Not much to write about.  I've been painting a lot but it doesn't seem like it.  I've gone to a lot of movies.  Three in two weeks is more than I usually see all summer long.  I liked them all.

Star Trek.  Zack and I saw this one evening when there was nothing else to do and no one around.  It was the middle of the week so tickets were only $5.  Totally worth it.  Loved every minute of it so much that when I was in Sam's club a few days later and saw a dvd of "best of" episode's from the original show, I bought it.  Only four eps on the disk, but all good.  Here's what I was struck by, as someone who hasn't really seen the original show since I was eight years old; it's funnier than I remember.  The banter between Spock and the rest of the crew is very dry and really hilarious.  I may have to add Star Trek to my netflix list.  I also noticed that while the new movie makes no attempt at re-creating Shatner's Kirk, the kid who plays Kirk nails the essence of the character.  He avoids doing a lame imitation but he totally gets who Kirk is; an alpha male with complete confidence in his own ability and no hesitation whatsoever at assuming command.  I never found Kirk particularly attractive but I admit I love a guy who isn't afraid to be a Man.

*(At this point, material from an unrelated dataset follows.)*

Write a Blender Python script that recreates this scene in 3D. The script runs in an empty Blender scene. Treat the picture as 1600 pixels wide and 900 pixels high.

Angels and Demons.  This was far more enjoyable than I expected it to be.  I found Dan Brown's books to be unreadable due to his lack of talent as a writer, not because his stories were bad.  In fact, I find the stories to be fun, intricately detailed action adventures that had to be better on screen than on the page.  Plus, Tom Hanks and Ewan MacGregor!  This one could've been subtitled "How Indiana Jones almost became Pope"...but  turned out to be the bad guy, instead.  Jay saw the end coming.  He didn't read the book, he just leaned over and whispered his prediction in my ear half way through the movie and he was on the money.

Up.  I loved it.  Josie liked it a lot but said she didn't love it because it was sad.  Parts of it are sad.  I had huge tears rolling down my face in the first ten minutes and then was shrieking with laughter ten minutes later.  The "little mail man", Russell, was the cutest kid I've seen in a movie since Boo in Monster's Inc.  Like the Incredibles, this movie is incredibly pro-family and old fashioned family values, without bashing you over the head with it.  There's just one short, poignant scene that tells you the way to break a kid's heart is divorce.  "It's the boring stuff I think I miss the most" is one of the saddest lines ever uttered on film.  And then I laughed so hard I almost wet myself.  Great movie.

At home, Josie and I finished watching Firefly.  She's a total convert.  What does that mean?  We were watching the original Star Wars and I pointed out how Mal equates to Han, River and Simon are like Leia and Luke, Shepard Book is Obi Wan, Inara and Kaylee are C3PO and R2D2 and Jayne is Chewbacca, but no one is as cool and tough as Zoe.  She said "Is it wrong for me to like Mal better than Han?  And no one is as cool as the crew of Serenity."  She loved Star Trek, too, because everyone in it was cute, but she said "It was no Serenity."

That's a total convert.

Now I'm watching the first season of Las Vegas.  It's Katie's favorite show and she brought me the first season.  I'm enjoying it.  I like the characters and the dialog is entertaining.  When it comes to tv, I don't believe in moderation.  If I can't see the whole season at one, I'm not interested.  Everything is better in large doses.

I've also managed to read about six books in the last ten days.  A lot of Janet Evanovich.  She's perfect summer reading; light, funny and occasionally sexy.  I'm mixing her up with Mark Levin and Thomas Sowell.   still want to read the Next 100 years, by George Friedman but haven't gotten my hands on a copy yet.  Oh, and I'm reading James Herriot again, because I bought All things Bright and Beautiful in hardcover at an estate sale.  You just have to re read his stuff every few decades.  I don't understand people who never read a book twice.  That's as stupid as only listening to a piece of music once. 

Finally, the sun's back!  Maybe now we can have some actual summer.

I can't get the quote "He killed me, Mal.  Killed me with a sword.  How weird is that?" out of my head.